Newlib

Newlib is a complete C library implementation written for the embedded systems. It is a separate open source project and is not included in source code form with Zephyr. Instead, the Zephyr SDK includes a precompiled library for each supported architecture (libc.a and libm.a).

Note

Other 3rd-party toolchains, such as GNU Arm Embedded, also bundle the Newlib as a precompiled library.

Zephyr implements the “API hook” functions that are invoked by the C standard library functions in the Newlib. These hook functions are implemented in lib/libc/newlib/libc-hooks.c and translate the library internal system calls to the equivalent Zephyr API calls.

Types of Newlib

The Newlib included in the Zephyr SDK comes in two versions: ‘full’ and ‘nano’ variants.

Full Newlib

The Newlib full variant (libc.a and libm.a) is the most capable variant of the Newlib available in the Zephyr SDK, and supports almost all standard C library features. It is optimized for performance (prefers performance over code size) and its footprint is significantly larger than the the nano variant.

This variant can be enabled by selecting the CONFIG_NEWLIB_LIBC and de-selecting the CONFIG_NEWLIB_LIBC_NANO in the application configuration file.

Nano Newlib

The Newlib nano variant (libc_nano.a and libm_nano.a) is the size-optimized version of the Newlib, and supports all features that the full variant supports except the new format specifiers introduced in C99, such as the char, long long type format specifiers (i.e. %hhX and %llX).

This variant can be enabled by selecting the CONFIG_NEWLIB_LIBC and CONFIG_NEWLIB_LIBC_NANO in the application configuration file.

Note that the Newlib nano variant is not available for all architectures. The availability of the nano variant is specified by the CONFIG_HAS_NEWLIB_LIBC_NANO.

Formatted Output

Newlib supports all standard C formatted input and output functions, including printf, fprintf, sprintf and sscanf.

The Newlib formatted input and output function implementation supports all format specifiers defined by the C standard with the following exceptions:

Dynamic Memory Management

Newlib implements an internal heap allocator to manage the memory blocks used by the standard dynamic memory management interface functions (for example, malloc() and free()).

The internal heap allocator implemented by the Newlib may vary across the different types of the Newlib used. For example, the heap allocator implemented in the Full Newlib (libc.a and libm.a) of the Zephyr SDK requests larger memory chunks to the operating system and has a significantly higher minimum memory requirement compared to that of the Nano Newlib (libc_nano.a and libm_nano.a).

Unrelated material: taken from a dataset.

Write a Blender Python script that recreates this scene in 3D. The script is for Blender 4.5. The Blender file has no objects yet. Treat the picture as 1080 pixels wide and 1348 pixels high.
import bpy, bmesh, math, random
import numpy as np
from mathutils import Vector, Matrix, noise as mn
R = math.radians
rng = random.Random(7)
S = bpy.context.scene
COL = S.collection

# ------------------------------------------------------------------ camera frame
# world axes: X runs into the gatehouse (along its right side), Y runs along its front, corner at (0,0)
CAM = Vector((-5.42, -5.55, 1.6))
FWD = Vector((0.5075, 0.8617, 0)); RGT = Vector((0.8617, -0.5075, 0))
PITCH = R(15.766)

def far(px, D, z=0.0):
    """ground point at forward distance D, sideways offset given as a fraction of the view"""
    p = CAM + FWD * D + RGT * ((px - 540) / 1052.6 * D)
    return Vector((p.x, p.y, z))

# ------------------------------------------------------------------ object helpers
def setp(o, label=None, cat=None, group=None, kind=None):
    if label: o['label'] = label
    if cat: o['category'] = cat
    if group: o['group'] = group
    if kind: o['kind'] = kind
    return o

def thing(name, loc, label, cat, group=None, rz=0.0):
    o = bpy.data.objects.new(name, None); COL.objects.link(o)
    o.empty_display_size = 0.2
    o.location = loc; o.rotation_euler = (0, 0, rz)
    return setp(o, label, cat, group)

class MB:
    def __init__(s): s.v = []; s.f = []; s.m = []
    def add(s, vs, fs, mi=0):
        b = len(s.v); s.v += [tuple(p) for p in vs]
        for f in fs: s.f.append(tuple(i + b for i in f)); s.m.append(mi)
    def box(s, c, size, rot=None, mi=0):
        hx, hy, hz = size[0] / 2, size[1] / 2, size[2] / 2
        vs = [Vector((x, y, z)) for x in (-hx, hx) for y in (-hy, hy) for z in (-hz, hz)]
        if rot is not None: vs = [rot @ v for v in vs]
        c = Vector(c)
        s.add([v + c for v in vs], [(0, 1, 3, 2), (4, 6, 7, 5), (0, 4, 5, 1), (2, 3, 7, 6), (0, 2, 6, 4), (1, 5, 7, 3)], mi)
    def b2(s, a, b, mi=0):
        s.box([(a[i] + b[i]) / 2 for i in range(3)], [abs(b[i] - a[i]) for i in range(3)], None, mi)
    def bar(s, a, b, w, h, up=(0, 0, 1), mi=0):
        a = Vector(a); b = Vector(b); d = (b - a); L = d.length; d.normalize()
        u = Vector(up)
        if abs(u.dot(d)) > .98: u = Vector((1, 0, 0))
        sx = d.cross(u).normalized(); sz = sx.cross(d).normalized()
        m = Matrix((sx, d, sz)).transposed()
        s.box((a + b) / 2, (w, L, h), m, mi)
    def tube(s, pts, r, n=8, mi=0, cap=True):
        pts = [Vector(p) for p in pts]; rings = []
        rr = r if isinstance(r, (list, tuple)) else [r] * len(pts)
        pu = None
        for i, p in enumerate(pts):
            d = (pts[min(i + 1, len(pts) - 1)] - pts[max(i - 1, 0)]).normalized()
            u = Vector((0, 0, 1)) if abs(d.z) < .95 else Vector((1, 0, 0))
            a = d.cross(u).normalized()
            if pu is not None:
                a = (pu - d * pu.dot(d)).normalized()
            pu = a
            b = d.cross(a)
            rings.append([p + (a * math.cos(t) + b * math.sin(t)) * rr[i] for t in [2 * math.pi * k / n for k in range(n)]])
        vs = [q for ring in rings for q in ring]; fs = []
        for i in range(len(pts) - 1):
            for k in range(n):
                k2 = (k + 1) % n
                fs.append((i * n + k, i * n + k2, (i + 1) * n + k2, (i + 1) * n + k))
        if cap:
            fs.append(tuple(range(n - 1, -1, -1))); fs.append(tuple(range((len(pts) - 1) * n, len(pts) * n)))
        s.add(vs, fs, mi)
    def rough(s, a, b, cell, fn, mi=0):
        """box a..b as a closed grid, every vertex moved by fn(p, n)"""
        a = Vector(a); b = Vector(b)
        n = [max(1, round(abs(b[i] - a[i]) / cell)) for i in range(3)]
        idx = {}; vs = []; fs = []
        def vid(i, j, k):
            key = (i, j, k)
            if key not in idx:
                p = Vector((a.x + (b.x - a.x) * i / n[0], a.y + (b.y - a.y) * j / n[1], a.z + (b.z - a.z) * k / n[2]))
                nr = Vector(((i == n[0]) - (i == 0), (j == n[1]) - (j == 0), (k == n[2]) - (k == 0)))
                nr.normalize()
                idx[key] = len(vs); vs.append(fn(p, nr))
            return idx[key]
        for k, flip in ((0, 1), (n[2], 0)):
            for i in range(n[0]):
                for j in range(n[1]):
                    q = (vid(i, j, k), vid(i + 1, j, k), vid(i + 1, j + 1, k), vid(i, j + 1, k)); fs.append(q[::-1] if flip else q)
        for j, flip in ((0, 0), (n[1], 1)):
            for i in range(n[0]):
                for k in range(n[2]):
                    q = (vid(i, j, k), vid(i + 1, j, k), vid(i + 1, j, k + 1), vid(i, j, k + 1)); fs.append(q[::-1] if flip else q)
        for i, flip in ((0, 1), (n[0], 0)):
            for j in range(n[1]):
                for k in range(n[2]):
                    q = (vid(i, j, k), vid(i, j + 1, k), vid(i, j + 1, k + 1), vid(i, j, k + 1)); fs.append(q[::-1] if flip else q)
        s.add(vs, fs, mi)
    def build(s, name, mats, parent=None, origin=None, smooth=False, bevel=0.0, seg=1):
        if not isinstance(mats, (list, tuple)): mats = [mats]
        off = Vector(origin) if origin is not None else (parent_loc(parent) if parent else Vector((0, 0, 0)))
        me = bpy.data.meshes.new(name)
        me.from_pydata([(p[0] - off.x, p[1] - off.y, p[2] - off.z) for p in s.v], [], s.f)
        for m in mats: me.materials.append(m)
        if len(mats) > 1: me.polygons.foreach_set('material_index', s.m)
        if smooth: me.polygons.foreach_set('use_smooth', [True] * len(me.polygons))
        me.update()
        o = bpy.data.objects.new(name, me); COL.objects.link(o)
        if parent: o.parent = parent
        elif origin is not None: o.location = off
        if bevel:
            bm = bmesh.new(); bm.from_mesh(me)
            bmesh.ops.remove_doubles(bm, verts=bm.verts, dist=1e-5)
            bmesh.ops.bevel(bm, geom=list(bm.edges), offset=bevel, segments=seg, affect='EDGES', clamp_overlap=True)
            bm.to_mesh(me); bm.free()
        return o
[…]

The only interface between the Newlib dynamic memory management functions and the Zephyr-side libc hooks is the sbrk() function, which is used by the Newlib to manage the size of the memory pool reserved for its internal heap allocator.

The _sbrk() hook function, implemented in libc-hooks.c, handles the memory pool size change requests from the Newlib and ensures that the Newlib internal heap allocator memory pool size does not exceed the amount of available memory space by returning an error when the system is out of memory.

When userspace is enabled, the Newlib internal heap allocator memory pool is placed in a dedicated memory partition called z_malloc_partition, which can be accessed from the user mode threads.

The amount of memory space available for the Newlib heap depends on the system configurations:

  • When MMU is enabled (CONFIG_MMU is selected), the amount of memory space reserved for the Newlib heap is set by the size of the free memory space returned by the k_mem_free_get() function or the CONFIG_NEWLIB_LIBC_MAX_MAPPED_REGION_SIZE, whichever is the smallest.

  • When MPU is enabled and the MPU requires power-of-two partition size and address alignment (CONFIG_NEWLIB_LIBC_ALIGNED_HEAP_SIZE is set to a non-zero value), the amount of memory space reserved for the Newlib heap is set by the CONFIG_NEWLIB_LIBC_ALIGNED_HEAP_SIZE.

  • Otherwise, the amount of memory space reserved for the Newlib heap is equal to the amount of free (unallocated) memory in the SRAM region.

The standard dynamic memory management interface functions implemented by the Newlib are thread safe and may be simultaneously called by multiple threads.